Zafar Anjum | June 3, 2014
Interview with Suresh Bhatt, Head of Telecoms in South East Asia, Tech Mahindra

"Tech Mahindra has been formally in the integration business," says Bhatt on the evolution of the PAAS model. "Over the last five six years we have evolved from that into a game-plan where we touch all the CXO touch points including the CMO, the CIO, the CFO, the CTO. We have end-to-end offerings for them. Cutting across all of these we have invested in Platform-as-a-service. We have developed about seven platforms today. All of them have at least one deployment in some part of the globe. The platforms are built with a specific purpose. They would take away certain amount of investment that the customer would have to do otherwise to have the flexibility in their services to meet the challenges and needs of any offerings that they would launch. For example, current structures are built for either voice or data and they can't deal with the OTT services."

"Our platforms are broken down into several component so that it is easier to install and run them," he continues. "In the region itself, we have done one social media implementation which has just gone live in Philippines and that's turning out to be a great story."

Tech Mahindra's Social Media platform provides tools for social listening, tracking of customers, crisis management and pre-emption, campaigning and product development and analytics.

One of the components of PAAS is Lead to cash cycle under which enquiries for telco services or hardware such as handphones (leads) can be converted into cash (paying subscriptions) through a set of services provided by the IT services provider and partner. "This is a platform that Tech M has perfected over several years," says Bhatt. "It involves setting up of IT enabling services for telcos in a quick time frame and with great efficiency, converting leads into cash."

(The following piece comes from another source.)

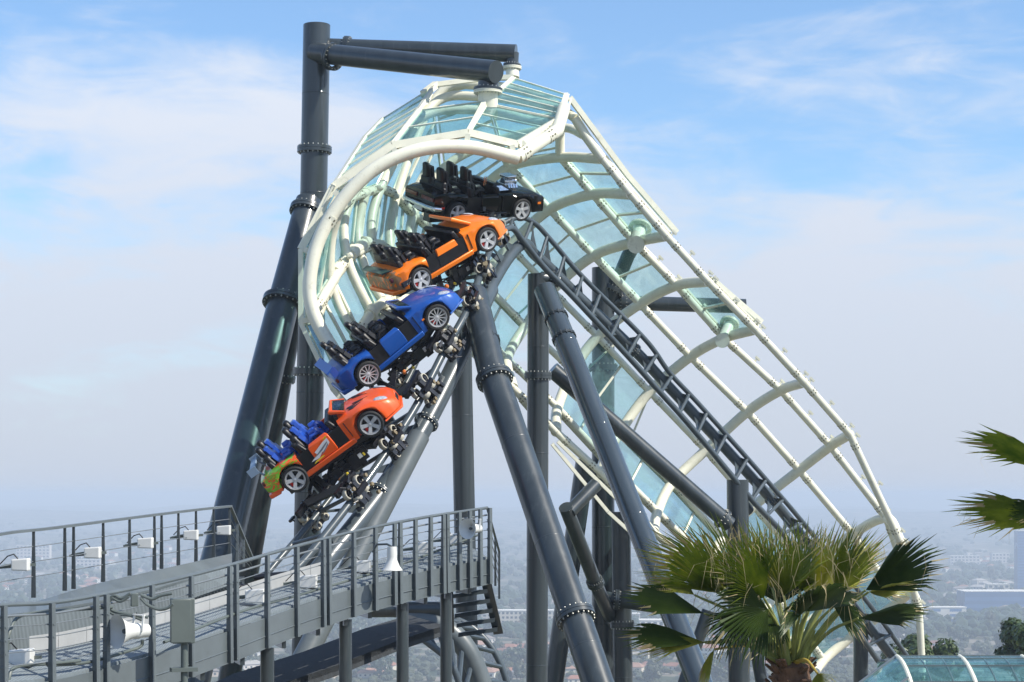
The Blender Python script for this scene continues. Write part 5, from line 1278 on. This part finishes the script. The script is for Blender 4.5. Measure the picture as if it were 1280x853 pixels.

On Machine-to-Machine (M2M) connectivity, Bhatt sees a lot of potential for revenue generation for telcos. While M2M has been adopted in developed economies (armament tracking, tracking of old age people, and of course, tracking of logistics and fleet management, smart metering) there are vast opportunities tap in markets such as Indonesia and Philippines. For example, chips/SIM cards could be embedded into taxis and utility meters which can then beam back usage rates, data and geo-location information to the head offices. But he knows that these are still early days.